## [Given problem]
Pictures in the data below are not part of the copy; transcribe everything else exactly.

## [Given records]
>>

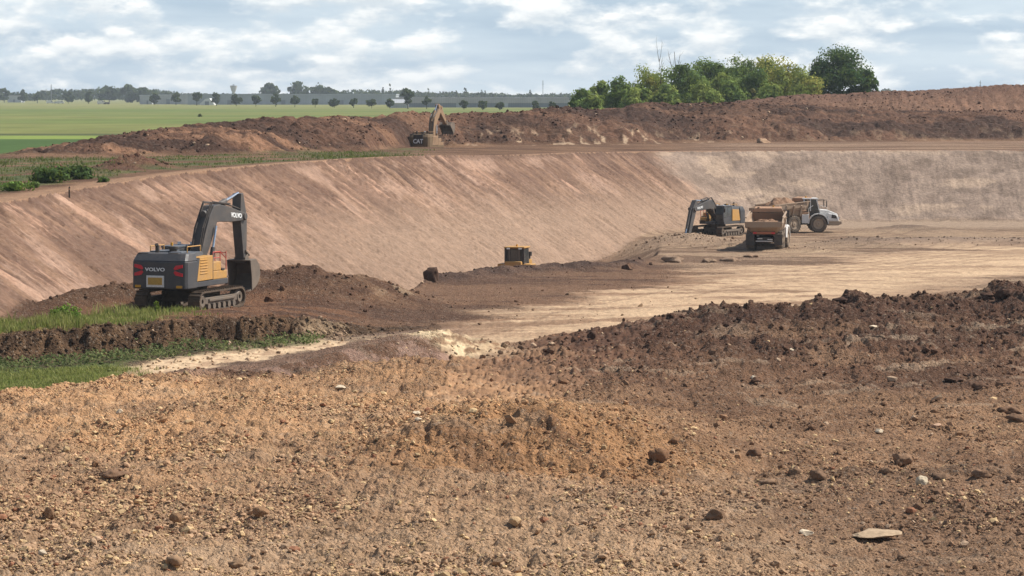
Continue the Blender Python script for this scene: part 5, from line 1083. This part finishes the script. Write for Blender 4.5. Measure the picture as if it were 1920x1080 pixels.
def bush(u, v, w, h, label, seed, col, leaf=.12, n=1600, name='bush', cat='bush', shape='dome', parts=True):
    p = hit(u, v, 100, 330); s = F/p.y; root = empty(name, (p.x, p.y, hz(p.x, p.y)-.05), 0, label=label, cat=cat); V, Fa, c = crown(h/s, w/s, .02, n, leaf, col, seed, 22, shape, col2=tuple(a*1.35 for a in col))
    link('foliage', np_mesh('foliage', V, Fa, c, [MLEAF]), root); b = MB()
    for k in range(5): b.cyl((0, 0, -.05), (rng.uniform(-.3, .3)*w/s, rng.uniform(-.3, .3)*w/s, h/s*.7), .03, 6, .01)
    b.build('stem', MBARK, root, 0); return root
bush(98, 342, 78, 34, 'dark green bush on the pit edge, the broader of two', 501, (.075, .12, .042), .14)
bush(148, 336, 62, 26, 'lower dark green bush joined to the broader one on the pit edge', 502, (.070, .11, .040), .14, 1200)
bush(28, 358, 70, 18, 'bright green clump of weeds on the pit edge below the bushes', 503, (.10, .16, .04), .12, 900, 'weed_clump', 'weeds')
bush(62, 352, 30, 12, 'small pale green tuft beside the bright clump on the pit edge', 506, (.12, .17, .06), .1, 400, 'weed_clump', 'weeds')
bush(192, 342, 26, 10, 'small green tuft on the crumbled soil beside the pit edge path', 507, (.075, .12, .04), .1, 350, 'weed_clump', 'weeds')
bush(122, 606, 62, 36, 'bright green leafy weed bush on top of the dark bank', 504, (.12, .19, .035), .07, 1800, 'weed_bush', 'weed')
bush(293, 590, 16, 30, 'single upright yellow green weed in front of the big excavator', 505, (.14, .19, .035), .05, 420, 'weed_plant', 'weed', 'column')
p = hit(130, 371, 150, 260); stk = empty('marker_stake', (p.x, p.y, hz(p.x, p.y)-.1), 0, label='short wooden stake standing at the lip of the pit', cat='stake'); MB().box(-.05, .05, -.03, .03, 0, .75).prism([(-.05, .75), (.05, .75), (0, .84)], 'y', -.03, .03).build('post', MBARK, stk, .004)
MB().box(-.055, .055, -.035, .035, .60, .70).build('ribbon', MG['orange'], stk, 0)

# ------------------------------------------------------------------ air
def haze(density):
    m, nt, out = nodes('air'); v = nd(nt, 'ShaderNodeVolumePrincipled'); v.inputs['Color'].default_value = (.84, .93, 1, 1); v.inputs['Density'].default_value = density; v.inputs['Anisotropy'].default_value = .2; nt.links.new(v.outputs[0], out.inputs['Volume'])
    o = MB().box(-3600, 3600, -60, 7200, -12, 60).build('haze', m, None, 0); tag(o, kind='stuff', label='thin blue summer haze filling the air over the plain', cat='haze'); o.display_type = 'WIRE'
haze(.00008)
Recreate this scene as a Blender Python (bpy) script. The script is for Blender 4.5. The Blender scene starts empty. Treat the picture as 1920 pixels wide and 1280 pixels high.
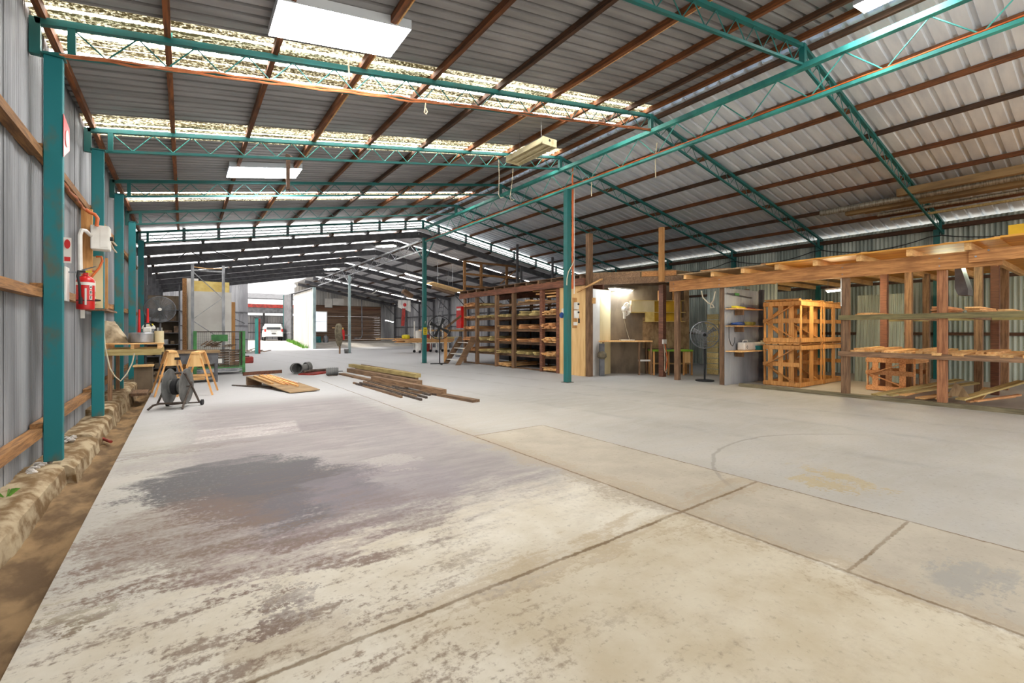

<<

## [Full output]
Continue the Blender Python script for this scene: part 5, from line 1083. This part finishes the script. Write for Blender 4.5. Measure the picture as if it were 1920x1080 pixels.
def bush(u, v, w, h, label, seed, col, leaf=.12, n=1600, name='bush', cat='bush', shape='dome', parts=True):
    p = hit(u, v, 100, 330); s = F/p.y; root = empty(name, (p.x, p.y, hz(p.x, p.y)-.05), 0, label=label, cat=cat); V, Fa, c = crown(h/s, w/s, .02, n, leaf, col, seed, 22, shape, col2=tuple(a*1.35 for a in col))
    link('foliage', np_mesh('foliage', V, Fa, c, [MLEAF]), root); b = MB()
    for k in range(5): b.cyl((0, 0, -.05), (rng.uniform(-.3, .3)*w/s, rng.uniform(-.3, .3)*w/s, h/s*.7), .03, 6, .01)
    b.build('stem', MBARK, root, 0); return root
bush(98, 342, 78, 34, 'dark green bush on the pit edge, the broader of two', 501, (.075, .12, .042), .14)
bush(148, 336, 62, 26, 'lower dark green bush joined to the broader one on the pit edge', 502, (.070, .11, .040), .14, 1200)
bush(28, 358, 70, 18, 'bright green clump of weeds on the pit edge below the bushes', 503, (.10, .16, .04), .12, 900, 'weed_clump', 'weeds')
bush(62, 352, 30, 12, 'small pale green tuft beside the bright clump on the pit edge', 506, (.12, .17, .06), .1, 400, 'weed_clump', 'weeds')
bush(192, 342, 26, 10, 'small green tuft on the crumbled soil beside the pit edge path', 507, (.075, .12, .04), .1, 350, 'weed_clump', 'weeds')
bush(122, 606, 62, 36, 'bright green leafy weed bush on top of the dark bank', 504, (.12, .19, .035), .07, 1800, 'weed_bush', 'weed')
bush(293, 590, 16, 30, 'single upright yellow green weed in front of the big excavator', 505, (.14, .19, .035), .05, 420, 'weed_plant', 'weed', 'column')
p = hit(130, 371, 150, 260); stk = empty('marker_stake', (p.x, p.y, hz(p.x, p.y)-.1), 0, label='short wooden stake standing at the lip of the pit', cat='stake'); MB().box(-.05, .05, -.03, .03, 0, .75).prism([(-.05, .75), (.05, .75), (0, .84)], 'y', -.03, .03).build('post', MBARK, stk, .004)
MB().box(-.055, .055, -.035, .035, .60, .70).build('ribbon', MG['orange'], stk, 0)

# ------------------------------------------------------------------ air
def haze(density):
    m, nt, out = nodes('air'); v = nd(nt, 'ShaderNodeVolumePrincipled'); v.inputs['Color'].default_value = (.84, .93, 1, 1); v.inputs['Density'].default_value = density; v.inputs['Anisotropy'].default_value = .2; nt.links.new(v.outputs[0], out.inputs['Volume'])
    o = MB().box(-3600, 3600, -60, 7200, -12, 60).build('haze', m, None, 0); tag(o, kind='stuff', label='thin blue summer haze filling the air over the plain', cat='haze'); o.display_type = 'WIRE'
haze(.00008)
Recreate this scene as a Blender Python (bpy) script. The script is for Blender 4.5. The Blender scene starts empty. Treat the picture as 1920 pixels wide and 1280 pixels high.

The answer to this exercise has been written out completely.